Cycle across the iconic Tasman Bridge to connect to the city’s eastern cycle paths or Clarence Mountain Bike Park. The bridge views to Mount Wellington and along the River Derwent are well worth the pedal power, but get ready to work hard if it's windy. If you visit at night, you’ll be treated to a bedazzled Tasman Bridge, with 2,000 LED lights shining bright. On busy days you may need to walk your bike as the path is narrow. 

Hobart waterfront to Sandy Bay

For an easy, flat bike ride, take the cycle path from Hobart waterfront to Sandy Bay. See life beyond the CBD as you glimpse old boat houses, jetties, and fancy homes. Long Beach is an ideal stopping point on this trail with rewards of tasty cafés, seafood treats, and a golden beach for relaxation and maybe a swim. Alternatively, cycle along the Royal Tasmanian Botanical Gardens bike loop and finish with a picnic.

Clarence Mountain Bike Park

For mountain bikers, the Clarence Mountain Bike Park in the Meehan Ranges is a fun-filled place to tackle a range of trails from beginners to advanced. There are also mountain bike tracks between Flagstaff Hill and Caves Hill.


Sandy Bay, Hobart

See life beyond the city centre and admire the old boat houses and scenery along Sandy Bay. Image: Tourism Australia.

Best free picnic areas in Hobart

Royal Tasmanian Botanical Gardens

The pinnacle of all picnic spots in Hobart, the Royal Tasmanian Botanical Gardens offers 14ha of lush lawns, diverse flora, and fascinating wildlife along the scenic River Derwent. Free to enter, it’s the second-oldest botanic gardens in Australia. Check out the sub-Antarctic plant house, vast lily pond, and Japanese garden.

St David’s Park

Another picnic gem, St David’s Park has pretty gardens in the heart of the city. Close to the Salamanca Markets, the park is a great spot to break up your Hobart sightseeing. Interestingly, St David’s Park was Hobart’s first public cemetery. 

Waterworks Reserve

While not far out of central Hobart (10 minutes by car), the Waterworks Reserve transports you from the bustle of city life with ease. Watch for resident wallabies and native birds as you walk the bushland or reservoir tracks before picnicking on the tree-shaded lawns.

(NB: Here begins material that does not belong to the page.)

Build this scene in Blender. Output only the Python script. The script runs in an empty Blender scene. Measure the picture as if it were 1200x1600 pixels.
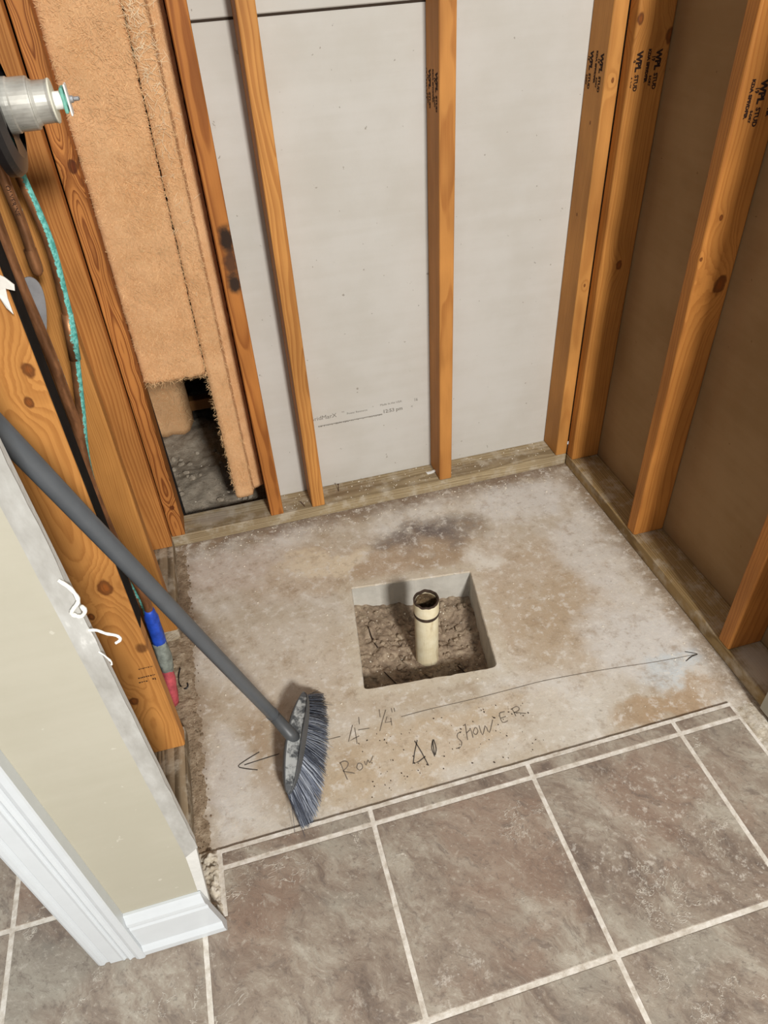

Best children's playgrounds in Hobart

Legacy Park, North Hobart

Legacy Park has a large adventure play space designed for children of different ages and abilities. Children can climb, clamber and use their imagination, with discovery gardens, a climbing wall, lookouts and a terraced rock wall that pays homage to Kunanyi/Mt Wellington. Located within Queens Domain, there are also barbecues and picnics, an outdoor amphitheatre, two pizza ovens, public toilets and shelters. 

Caldew Park (aka Train Park), West Hobart

This popular park has fun equipment for a range of ages, including a sloped kids' bicycle circuit, two slides, a wooden climbing fort, swings and outdoor fitness equipment. The train carriage, after which the park was named, is long gone, but there is a wooden replica that's safe for young ones to climb in and pretend they're going for a ride. The park is fenced, and there are barbecues, toilets, and an undercover area. Parents can relax while their kids enjoy the park's activities. 

Wellesley Park Playground, West Hobart

Part of the larger Wellesley Park, this is a small playground that combines natural play areas with traditional favourites such as swings and a slide. There's plenty of space to run around, and the mountain backdrop makes it picturesque.

Bellerive Beach Park, East Hobart

About 15 minutes drive from Hobart's CBD, this playground is located near the beach and has equipment to suit all ages and all abilities, including spring riders, balance steps, swings, basketball tower, sand pit, water play area, wheelchair carousel and several slides. There are barbecues and nearby cafes. 


People looking out over mountains at Wellington Park, Southern Tasmania

With 18,000ha to explore, Wellington Park has enthralling trails to explore. Image: Tourism Australia.

Best beaches in Hobart

Bellerive Beach

For a carefree day out with the whole family, head to Bellerive Beach Park. While swimming and sunbathing are best enjoyed in summer, walks and sand play are still on offer in winter, and the free barbeque facilities are available year-round. Taroona is another popular family-friendly beach.

Seven Mile Beach

One of Greater Hobart’s most impressive beaches, Seven Mile Beach is only 20 minutes from the CBD. It wows with its towering sand dunes, beautiful nature reserve, and native wildlife, including kangaroos, wallabies, and sometimes even leopard seals hang out there. 

Kingston Beach

About 15 minutes drive from Hobart's CBD, Kingston Beach is a relaxed swimming and sailing spot. If you walk along to the the beach's southern end at low tide, you'll find a track that leads to a beautiful little swimming cove called Boronia Beach. If you have any interest in the Antarctic, there's a free display in the Australian Antarctic Division Headquarters in Kingston that covers such topics as bird, sea and plant life, ice-core sampling, and the logistics of maintaining three bases on Antarctica and one on Macquarie Island. 

Tinderbox Marine Reserve

Located 30 minutes drive from Hobart, this marine reserve has something for everyone, from rock pools to explore at low tide and snorkelling across shallow reefs to scuba diving with the chance of seeing seahorses, rock lobsters, seastars and sponges.